Seasonal adjustment factors:

  • Week ended July 19, 2014 — 99.2
  • Week ended July 20, 2013 — 103.0

Raw claims:

  • Week ended July 12, 2014 — (before revision)
  • Week ended July 20, 2013 — 340,457

It looks as if this week’s seasonal factor will make today’s result look better than it should by about 11,000 or 12,000 claims. Both weeks above were full five-day, mid-July business weeks, and there doesn’t seem to be a good reason for the differential between the years’ seasonal factors, and last year’s seasonally adjusted results were consistent with other weeks in July.

For a repeat of or improvement upon last week’s performance, raw claims will need to be 311,000 or lower (311K divided by 1.03 is 302K, rounded).

But, consisted with what was just noted above, raw claims really need to come in at or below 300K.

We’ll see here at 8:30.



In the week ending July 19, the advance figure for seasonally adjusted initial claims was 284,000, a decrease of 19,000 from the previous week’s revised level. This is the lowest level for initial claims since February 18, 2006 when they were 283,000. The previous week’s level was revised up by 1,000 from 302,000 to 303,000. The 4-week moving average was 302,000, a decrease of 7,250 from the previous week’s revised average. This is the lowest level for this average since May 19, 2007 when it was 302,000. The previous week’s average was revised up by 250 from 309,000 to 309,250.

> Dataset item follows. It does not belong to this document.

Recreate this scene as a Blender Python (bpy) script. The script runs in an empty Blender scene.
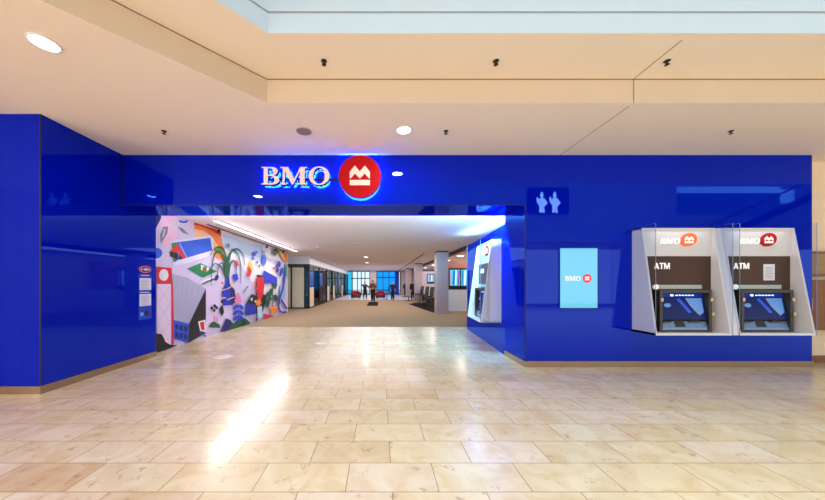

The advance number of actual initial claims under state programs, unadjusted, totaled 292,344 in the week ending July 19, a decrease of 78,215 (or -21.1 percent) from the previous week. The seasonal factors had expected a decrease of 58,477 (or -15.8 percent) from the previous week. There were 340,457 initial claims in the comparable week in 2013.

This is a good result — just not as good as the reported seasonally adjusted 284K number would indicate. It’s really the equivalent of about 295K.


UPDATE: Regarding the seasonal factors

“Initial jobless claims probably remained near the 300,000 mark as seasonal factors likely continued to misestimate actual claims activity during the July auto factory shutdown season,” said Citi’s Peter D’Antonio.

“We posit that filing have been artificially low, relative to the May-June average, reflecting in part the inability of the seasonal factors to account for two post-crisis trends in the auto sector: (1) the auto sector is much smaller, resulting in fewer hourly worker claims than before; and (2) many factories stay open in order to accommodate stronger demand. Separately, beneficiaries and the insured rate likely also remained low due to factory retooling period seasonal factor idiosyncrasies.”

Mr. D’Antonio’s argument would support this year’s seasonal factor being lower than last year. Instead, this week’s factor, as noted above, was higher than last year’s comparable week.


1 Comment

  1. These stats are meaningless drivel that obfuscate reality, the only important stat is the total number of full time employed people and the man-hours worked and paid for by employers employers. Only when an apples to apples comparison can be made with numbers that actually delineate the full from the part timers are such stats meaningful. A layoff of a full time Auto worker is more significant than someone getting off unemployment stuck in a part time job.